This post is by Vivian Awumey of the Library of Congress.
How might a new Congressional initiative and funding inspire creative arts driven projects that use Library of Congress digitized primary sources to teach civics, history, and democracy?
In the Legislative Branch Appropriations Act, 2023, Congress honored the service of Rep. John R. Lewis (D-GA) and Rep. Amo Houghton (R-NY), by establishing the Lewis-Houghton Civics and Democracy Initiative within the Library’s Teaching with Primary Sources program. Through this pilot, the Library will distribute the appropriated funds in the form of grants to organizations to develop digitally-enabled learning initiatives for secondary education based on creative arts driven instruction, especially focused on music, in history, civics and democracy.
This Initiative opens possibilities for any number of exciting and powerful grant project ideas.
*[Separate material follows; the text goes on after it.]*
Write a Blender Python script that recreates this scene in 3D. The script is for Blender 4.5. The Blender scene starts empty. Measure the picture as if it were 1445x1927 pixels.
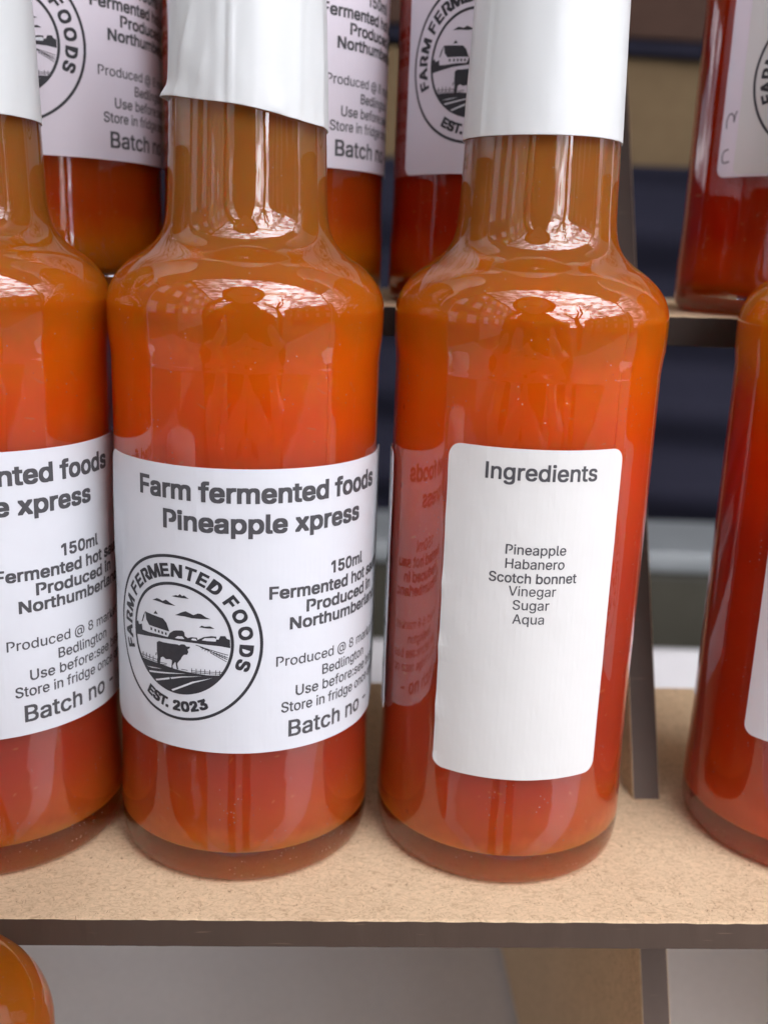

For example, a prospective grantee might submit a proposal to:
- Augment an already-existing civics curriculum with music or creative arts-related Library of Congress primary sources;
- Develop a podcast series that explores democracy through the lens of the history and context of music available in the Library’s collections;
- Gather secondary teachers to write lesson plans that explore the role of music in history and civic movements;
- Guide students as they embed sources from the Library’s collections into original creative works;
- Combine music and art works from a targeted community with existing Library collection materials, creating associated curricular materials to help broaden representation.
Library collections hold a wealth of materials around which organizations can generate creative Lewis-Houghton grant ideas:
- The Music Division holds approximately 27 million items spanning over 1,000 years of Western music history and practice.
- The American Folklife Center’s collections feature music and creative arts collections that include historical and modern folk music associated with diverse communities across the United States and its possessions.
- The National Jukebox presents recordings issued on record labels now owned by Sony Music Entertainment, which has granted the Library of Congress a gratis license to stream acoustical recordings. At its launch, the Jukebox included more than 10,000 recordings made by the Victor Talking Machine Company between 1901 and 1925.
- The American Archive of Public Broadcasting, a partnership between the Library and WGBH, features over 1,000 recordings of jazz music from the early 1920s to the 1970s from solo artists and bands with styles that range from tradition to modern.
Collections featuring other types of creative arts may be found in Prints and Photographs, the Poetry and Literature Center, Fine Prints, and the Moving Image Research Center.
Education-focused organizations working in a U.S. state, D.C., or U.S. possession are eligible to apply for one of the six $100,000 grants the Library intends to award. Each may be renewed for up to two additional years. Eligible applicants include not-for profit and for-profit organizations including institutions of higher education, K-12 school districts, professional associations, library systems, museums, cultural institutions, state and local agencies, Indian tribes and tribal organizations, and other educational entities.